Pierwszego dnia po szabacie, wczesnym rankiem, gdy jeszcze było ciemno, Maria Magdalena udała się do grobu i zobaczyła kamień odsunięty od grobu. Pobiegła więc i przybyła do Szymona Piotra i do drugiego ucznia, którego Jezus kochał, i rzekła do nich: Zabrano Pana z grobu i nie wiemy, gdzie Go położono. Wyszedł więc Piotr i ów drugi uczeń i szli do grobu. Biegli oni obydwaj razem, lecz ów drugi uczeń wyprzedził Piotra i przybył pierwszy do grobu. A kiedy się nachylił, zobaczył leżące płótna, jednakże nie wszedł do środka. Nadszedł potem także Szymon Piotr, idący za nim. Wszedł on do wnętrza grobu i ujrzał leżące płótna oraz chustę, która była na Jego głowie, leżącą nie razem z płótnami, ale oddzielnie zwiniętą na jednym miejscu. Wtedy wszedł do wnętrza także i ów drugi uczeń, który przybył pierwszy do grobu. Ujrzał i uwierzył. Dotąd bowiem nie rozumieli jeszcze Pisma, /które mówi/, że On ma powstać z martwych.

(J 20,1-9)

 

Doświadczenie zmartwychwstania Chrystusa może czasami sprowadzać się do doświadczenia grobu, w którym nie ma poszukiwanego Pana, do doświadczenia nie-obecności Boga.
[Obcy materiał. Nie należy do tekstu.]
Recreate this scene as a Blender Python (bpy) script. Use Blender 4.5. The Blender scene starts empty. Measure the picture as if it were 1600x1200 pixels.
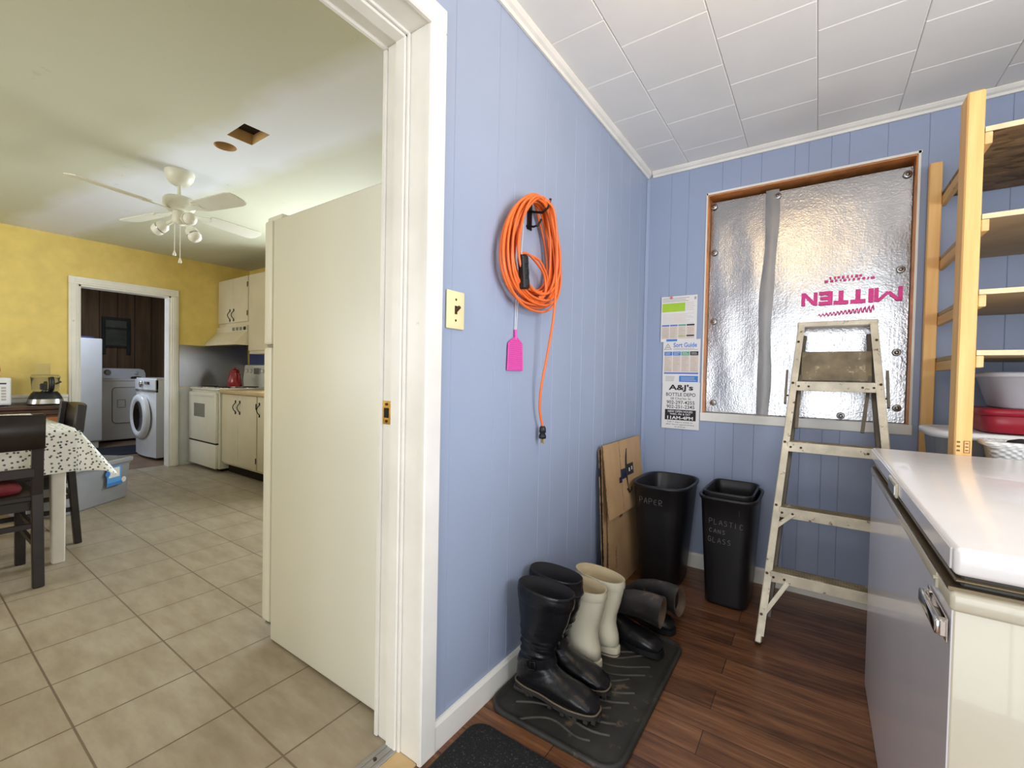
import bpy, bmesh, math, random
from mathutils import Vector, Matrix, Euler, Quaternion
random.seed(7)
SC = bpy.context.scene
COL = SC.collection
PI = math.pi
V = Vector

# ------------------------------------------------------------------ materials
def lin(c):
    def f(v):
        v /= 255.0
        return v / 12.92 if v <= 0.04045 else ((v + 0.055) / 1.055) ** 2.4
    return (f(c[0]), f(c[1]), f(c[2]), 1.0)

class NT:
    """small node helper"""
    def __init__(s, name):
        s.m = bpy.data.materials.new(name); s.m.use_nodes = True
        s.t = s.m.node_tree; s.n = s.t.nodes; s.l = s.t.links
        s.b = s.n['Principled BSDF']
    def new(s, typ, **kw):
        n = s.n.new(typ)
        for k, v in kw.items():
            if hasattr(n, k): setattr(n, k, v)
        return n
    def set(s, n, **kw):
        for k, v in kw.items(): n.inputs[k.replace('_', ' ')].default_value = v
        return n
    def link(s, a, b): s.l.new(a, b)
    def pos(s): return s.new('ShaderNodeNewGeometry').outputs['Position']
    def obj(s): return s.new('ShaderNodeTexCoord').outputs['Object']
    def mapping(s, src, loc=(0, 0, 0), rot=(0, 0, 0), sc=(1, 1, 1)):
        n = s.new('ShaderNodeMapping')
        n.inputs['Location'].default_value = loc; n.inputs['Rotation'].default_value = rot; n.inputs['Scale'].default_value = sc
        s.link(src, n.inputs['Vector']); return n.outputs[0]
    def noise(s, src, scale, detail=3, rough=.5):
        n = s.new('ShaderNodeTexNoise'); n.inputs['Scale'].default_value = scale
        n.inputs['Detail'].default_value = detail; n.inputs['Roughness'].default_value = rough
        s.link(src, n.inputs['Vector']); return n.outputs['Fac']
    def ramp(s, fac, stops):
        n = s.new('ShaderNodeValToRGB'); e = n.color_ramp.elements
        while len(e) < len(stops): e.new(.5)
        for i, (p, c) in enumerate(stops):
            e[i].position = p; e[i].color = c if len(c) == 4 else (*c, 1)
        s.link(fac, n.inputs['Fac']); return n.outputs['Color']
    def mix(s, fac, a, b, mode='MIX'):
        n = s.new('ShaderNodeMix', data_type='RGBA', blend_type=mode)
        for sock, v in ((n.inputs[0], fac), (n.inputs[6], a), (n.inputs[7], b)):
            if isinstance(v, (tuple, list, float, int)): sock.default_value = v
            else: s.link(v, sock)
        return n.outputs[2]
    def math(s, op, a, b=0.0, c=None):
        n = s.new('ShaderNodeMath', operation=op)
        for i, v in enumerate((a, b) if c is None else (a, b, c)):
            if isinstance(v, (float, int)): n.inputs[i].default_value = v
            else: s.link(v, n.inputs[i])
        return n.outputs[0]
    def sep(s, src):
        n = s.new('ShaderNodeSeparateXYZ'); s.link(src, n.inputs[0]); return n.outputs
    def bump(s, h, strength=.3, dist=.005):
        n = s.new('ShaderNodeBump'); n.inputs['Strength'].default_value = strength; n.inputs['Distance'].default_value = dist
        s.link(h, n.inputs['Height']); s.link(n.outputs[0], s.b.inputs['Normal'])
    def base(s, c):
        if isinstance(c, tuple): s.b.inputs['Base Color'].default_value = c
        else: s.link(c, s.b.inputs['Base Color'])
    def p(s, **kw):
        for k, v in kw.items(): s.b.inputs[k.replace('_', ' ')].default_value = v

def pbr(name, c, rough=.5, metal=0., var=.06, vs=6., bump=0., bs=120., coat=0., spec=.5, trans=0., ior=1.45, sub=0., dirt=None):
    """plain painted / moulded surface with slight procedural variation"""
    t = NT(name); o = t.obj(); f = t.noise(o, vs, 4)
    c0 = lin(c); a = tuple(max(0, x * (1 - var * 1.6)) for x in c0[:3]) + (1,); b = tuple(min(1, x * (1 + var * 1.2)) for x in c0[:3]) + (1,)
    col = t.ramp(f, [(.3, a), (.7, b)])
    if dirt:
        d = t.noise(o, dirt[1], 6, .65); col = t.mix(t.ramp(d, [(dirt[2], (0, 0, 0)), (dirt[2] + .06, (1, 1, 1))]), col, lin(dirt[0]))
    t.base(col); t.p(Roughness=rough, Metallic=metal, Coat_Weight=coat, Specular_IOR_Level=spec, Transmission_Weight=trans, IOR=ior)
    if bump: t.bump(t.noise(o, bs, 3), bump, .003)
    return t.m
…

Można wtedy płakać, że nie wiem, gdzie jest Bóg.

Albo zaufać, że pustka jest znakiem zmartwychwstania; znakiem Boga, który jest-inaczej-niż-obecny. I zamiast narzekać, że nie ma Go tam gdzie chciałbym się z Nim spotykać, pozwolić sobie na odnajdywanie Go tam, gdzie On pozwala się znaleźć i tak jak On pozwala się znaleźć.